I also saw Red-Tailed Hawks, American Kestrels, Turkey Vultures, House Finches, White-Crowned Sparrows, Great Egrets, Meadowlarks, a Great Blue Heron, quite a few Cinnamon Teals and loads of other ducks, Greater White-Fronted Geese, Canada Geese, Red-Winged Blackbirds, Black-Necked Stilts, Killdeer (one flew right down in front of me and landed in the water), Snipes, American Coots, and ground squirrels…

It was cold enough so some of the water in shallower parts of the ponds and wetland areas was frozen.  I watched a tiny sparrow “walking on water” over the top of the ice.  In some places, where the ice had already started to melt as the sun came up, small round “maws” started to appear in the ice where the water percolated and lapped up as the wind moved the unfrozen part of the ponds around.  I got some photos of some of the Coots swimming right along the edge of the ice, poking at it to try to figure out what it was.  It wasn’t very dense, but it was enough that they didn’t want to cross the boundary it made.

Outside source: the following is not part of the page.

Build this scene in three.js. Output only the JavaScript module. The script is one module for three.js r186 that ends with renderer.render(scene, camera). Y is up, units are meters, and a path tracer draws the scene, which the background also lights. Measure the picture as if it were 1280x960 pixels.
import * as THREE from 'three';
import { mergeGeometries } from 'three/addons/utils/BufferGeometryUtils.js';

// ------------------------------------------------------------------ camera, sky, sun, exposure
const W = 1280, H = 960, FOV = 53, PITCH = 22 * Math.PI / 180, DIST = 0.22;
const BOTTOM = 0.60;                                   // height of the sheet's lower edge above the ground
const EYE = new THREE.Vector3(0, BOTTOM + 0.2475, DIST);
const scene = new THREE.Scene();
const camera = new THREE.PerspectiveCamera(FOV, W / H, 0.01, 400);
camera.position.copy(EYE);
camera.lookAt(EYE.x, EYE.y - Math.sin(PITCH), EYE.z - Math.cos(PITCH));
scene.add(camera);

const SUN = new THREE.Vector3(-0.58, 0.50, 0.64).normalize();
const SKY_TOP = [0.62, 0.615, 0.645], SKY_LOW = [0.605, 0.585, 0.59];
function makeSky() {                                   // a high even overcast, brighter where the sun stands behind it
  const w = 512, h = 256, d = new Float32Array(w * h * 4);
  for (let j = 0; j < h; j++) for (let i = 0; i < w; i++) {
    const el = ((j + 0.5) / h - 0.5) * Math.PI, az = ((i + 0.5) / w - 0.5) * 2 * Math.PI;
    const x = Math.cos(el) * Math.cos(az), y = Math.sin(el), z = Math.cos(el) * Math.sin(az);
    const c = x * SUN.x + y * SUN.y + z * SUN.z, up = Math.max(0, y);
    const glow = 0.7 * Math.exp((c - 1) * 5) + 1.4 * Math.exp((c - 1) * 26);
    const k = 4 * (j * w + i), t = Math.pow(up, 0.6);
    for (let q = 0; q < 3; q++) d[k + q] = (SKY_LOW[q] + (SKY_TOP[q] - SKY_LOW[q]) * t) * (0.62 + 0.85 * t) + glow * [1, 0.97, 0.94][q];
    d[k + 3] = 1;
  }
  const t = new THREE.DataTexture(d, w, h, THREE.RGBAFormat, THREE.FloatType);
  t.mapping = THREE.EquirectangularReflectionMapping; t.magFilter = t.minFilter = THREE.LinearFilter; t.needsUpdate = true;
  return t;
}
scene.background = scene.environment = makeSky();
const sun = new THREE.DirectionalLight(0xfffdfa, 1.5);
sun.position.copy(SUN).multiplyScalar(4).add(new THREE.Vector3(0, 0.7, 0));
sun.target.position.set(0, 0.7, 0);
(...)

Just as I was heading out the area, I saw a Great Egret poised in its strike-position, so I pulled over to the side of the road to see if would catch anything.  I was really surprised when it stabbed into the brush and brought out a huge RAT!  Then it carried the rat in its bill over to the nearest pond, and drowned it before swallowing it whole.  I’ve seen these big egrets eat all kinds of insects and crustaceans, but never saw one eat something this furry or this big before. It was creepy and awesome at the same time. I got some video of it, too, but the camera didn’t know what to focus on so some of it’s blurry.